-- begin Stored rows --

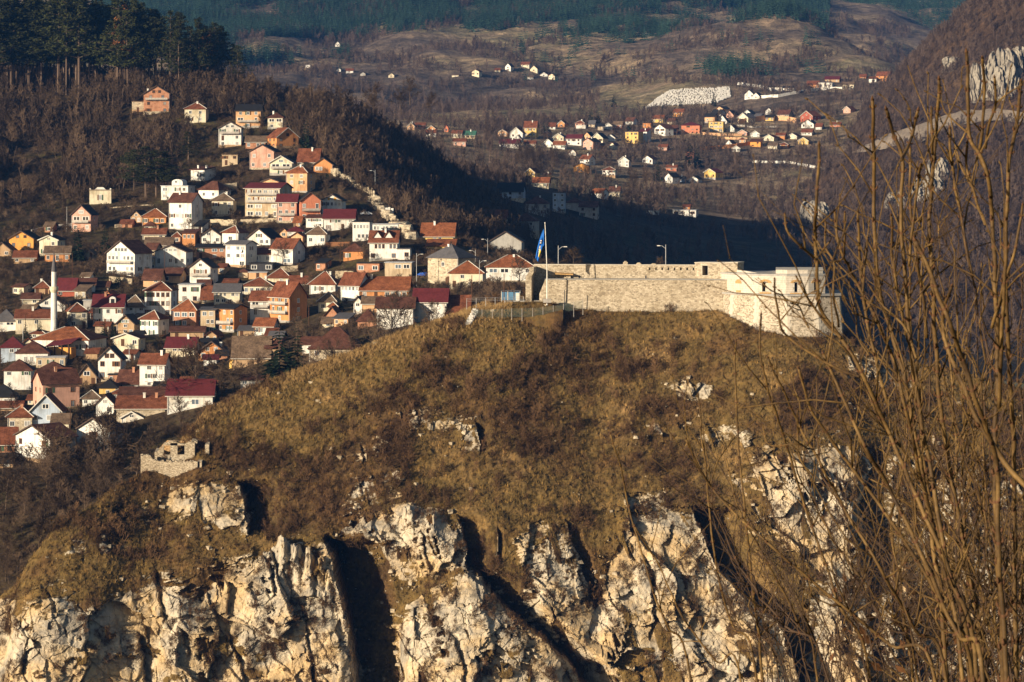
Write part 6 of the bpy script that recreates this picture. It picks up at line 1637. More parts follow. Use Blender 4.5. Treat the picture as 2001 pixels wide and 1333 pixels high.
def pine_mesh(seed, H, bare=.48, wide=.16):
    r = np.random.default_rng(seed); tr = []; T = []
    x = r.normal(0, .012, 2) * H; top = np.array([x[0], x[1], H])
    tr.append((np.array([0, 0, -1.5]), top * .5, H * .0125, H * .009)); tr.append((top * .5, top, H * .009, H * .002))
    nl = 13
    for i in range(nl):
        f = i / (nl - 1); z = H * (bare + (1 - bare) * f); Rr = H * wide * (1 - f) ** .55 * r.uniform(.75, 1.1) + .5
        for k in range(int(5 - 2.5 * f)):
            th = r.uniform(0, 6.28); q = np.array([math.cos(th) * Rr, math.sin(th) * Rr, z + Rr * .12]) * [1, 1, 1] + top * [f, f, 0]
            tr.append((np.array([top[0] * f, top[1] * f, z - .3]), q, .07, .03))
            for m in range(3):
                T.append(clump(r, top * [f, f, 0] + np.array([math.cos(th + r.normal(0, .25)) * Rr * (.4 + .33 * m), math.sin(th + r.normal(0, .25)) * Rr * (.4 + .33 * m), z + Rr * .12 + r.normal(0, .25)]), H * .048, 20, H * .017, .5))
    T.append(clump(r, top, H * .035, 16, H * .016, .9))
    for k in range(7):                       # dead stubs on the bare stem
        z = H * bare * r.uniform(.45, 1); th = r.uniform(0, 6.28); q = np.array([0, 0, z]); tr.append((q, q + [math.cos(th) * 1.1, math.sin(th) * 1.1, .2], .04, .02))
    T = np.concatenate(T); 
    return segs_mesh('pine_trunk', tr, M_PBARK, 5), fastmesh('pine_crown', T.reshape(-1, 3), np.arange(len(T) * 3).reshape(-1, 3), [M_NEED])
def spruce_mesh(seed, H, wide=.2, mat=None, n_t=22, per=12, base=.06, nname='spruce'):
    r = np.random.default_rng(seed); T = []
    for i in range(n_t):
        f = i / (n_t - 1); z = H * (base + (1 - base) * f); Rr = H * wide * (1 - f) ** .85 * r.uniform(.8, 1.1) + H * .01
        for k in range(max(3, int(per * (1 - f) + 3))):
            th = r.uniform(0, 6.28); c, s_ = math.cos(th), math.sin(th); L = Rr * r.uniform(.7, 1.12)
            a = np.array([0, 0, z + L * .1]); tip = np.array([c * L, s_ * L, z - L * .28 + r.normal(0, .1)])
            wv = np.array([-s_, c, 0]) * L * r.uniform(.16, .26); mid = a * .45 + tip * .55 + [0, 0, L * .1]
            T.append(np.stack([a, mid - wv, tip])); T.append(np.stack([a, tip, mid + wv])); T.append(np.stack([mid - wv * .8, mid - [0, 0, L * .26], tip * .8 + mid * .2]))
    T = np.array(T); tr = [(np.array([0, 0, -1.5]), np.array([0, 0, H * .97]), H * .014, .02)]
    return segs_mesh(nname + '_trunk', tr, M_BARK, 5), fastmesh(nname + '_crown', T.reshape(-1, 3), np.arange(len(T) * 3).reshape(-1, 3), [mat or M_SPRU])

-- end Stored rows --
-- begin Stored rows --

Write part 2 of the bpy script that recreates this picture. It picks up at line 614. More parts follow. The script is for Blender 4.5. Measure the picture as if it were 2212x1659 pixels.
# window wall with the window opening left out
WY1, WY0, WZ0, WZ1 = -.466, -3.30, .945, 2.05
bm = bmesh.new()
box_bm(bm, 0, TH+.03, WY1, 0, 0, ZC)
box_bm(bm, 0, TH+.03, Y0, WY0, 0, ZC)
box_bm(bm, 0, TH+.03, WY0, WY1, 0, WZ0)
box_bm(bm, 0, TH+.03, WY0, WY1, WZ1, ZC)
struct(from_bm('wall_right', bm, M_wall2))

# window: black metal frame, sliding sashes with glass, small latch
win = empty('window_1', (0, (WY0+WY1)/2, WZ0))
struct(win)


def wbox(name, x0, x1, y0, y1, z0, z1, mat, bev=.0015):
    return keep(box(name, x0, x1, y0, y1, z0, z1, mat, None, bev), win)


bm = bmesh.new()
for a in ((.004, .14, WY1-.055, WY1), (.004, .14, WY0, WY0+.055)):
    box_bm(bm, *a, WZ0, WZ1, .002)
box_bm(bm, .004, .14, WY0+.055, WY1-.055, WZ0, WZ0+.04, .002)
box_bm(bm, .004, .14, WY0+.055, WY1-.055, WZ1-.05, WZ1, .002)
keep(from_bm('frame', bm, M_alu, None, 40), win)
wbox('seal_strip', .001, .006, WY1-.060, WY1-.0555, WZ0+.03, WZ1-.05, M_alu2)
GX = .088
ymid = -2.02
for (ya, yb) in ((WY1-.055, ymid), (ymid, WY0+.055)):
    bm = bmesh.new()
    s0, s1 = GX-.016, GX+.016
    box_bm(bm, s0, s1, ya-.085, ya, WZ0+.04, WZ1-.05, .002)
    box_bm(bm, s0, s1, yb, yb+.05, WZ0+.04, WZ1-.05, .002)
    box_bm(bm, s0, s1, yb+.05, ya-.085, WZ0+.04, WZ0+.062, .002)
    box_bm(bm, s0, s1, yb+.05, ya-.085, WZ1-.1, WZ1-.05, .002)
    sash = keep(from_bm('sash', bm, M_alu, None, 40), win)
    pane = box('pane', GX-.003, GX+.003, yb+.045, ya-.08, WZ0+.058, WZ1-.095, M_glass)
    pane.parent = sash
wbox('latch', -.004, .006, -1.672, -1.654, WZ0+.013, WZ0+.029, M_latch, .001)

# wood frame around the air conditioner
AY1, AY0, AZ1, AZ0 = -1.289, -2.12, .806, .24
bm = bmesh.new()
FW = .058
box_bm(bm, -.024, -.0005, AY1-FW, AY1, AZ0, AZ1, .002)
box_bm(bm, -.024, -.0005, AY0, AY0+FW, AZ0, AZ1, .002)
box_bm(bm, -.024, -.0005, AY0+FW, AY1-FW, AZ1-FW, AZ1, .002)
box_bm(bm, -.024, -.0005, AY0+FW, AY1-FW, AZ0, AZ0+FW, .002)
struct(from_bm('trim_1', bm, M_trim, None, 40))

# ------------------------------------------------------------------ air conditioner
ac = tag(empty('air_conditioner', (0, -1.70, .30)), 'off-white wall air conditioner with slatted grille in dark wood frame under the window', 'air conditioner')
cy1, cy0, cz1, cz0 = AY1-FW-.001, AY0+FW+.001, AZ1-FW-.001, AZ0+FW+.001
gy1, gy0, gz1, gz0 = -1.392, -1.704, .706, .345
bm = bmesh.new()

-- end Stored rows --

**What you need to do**: From the material above, copy each line that includes the word "pixels".

**Solution**:
Write part 6 of the bpy script that recreates this picture. It picks up at line 1637. More parts follow. Use Blender 4.5. Treat the picture as 2001 pixels wide and 1333 pixels high.
Write part 2 of the bpy script that recreates this picture. It picks up at line 614. More parts follow. The script is for Blender 4.5. Measure the picture as if it were 2212x1659 pixels.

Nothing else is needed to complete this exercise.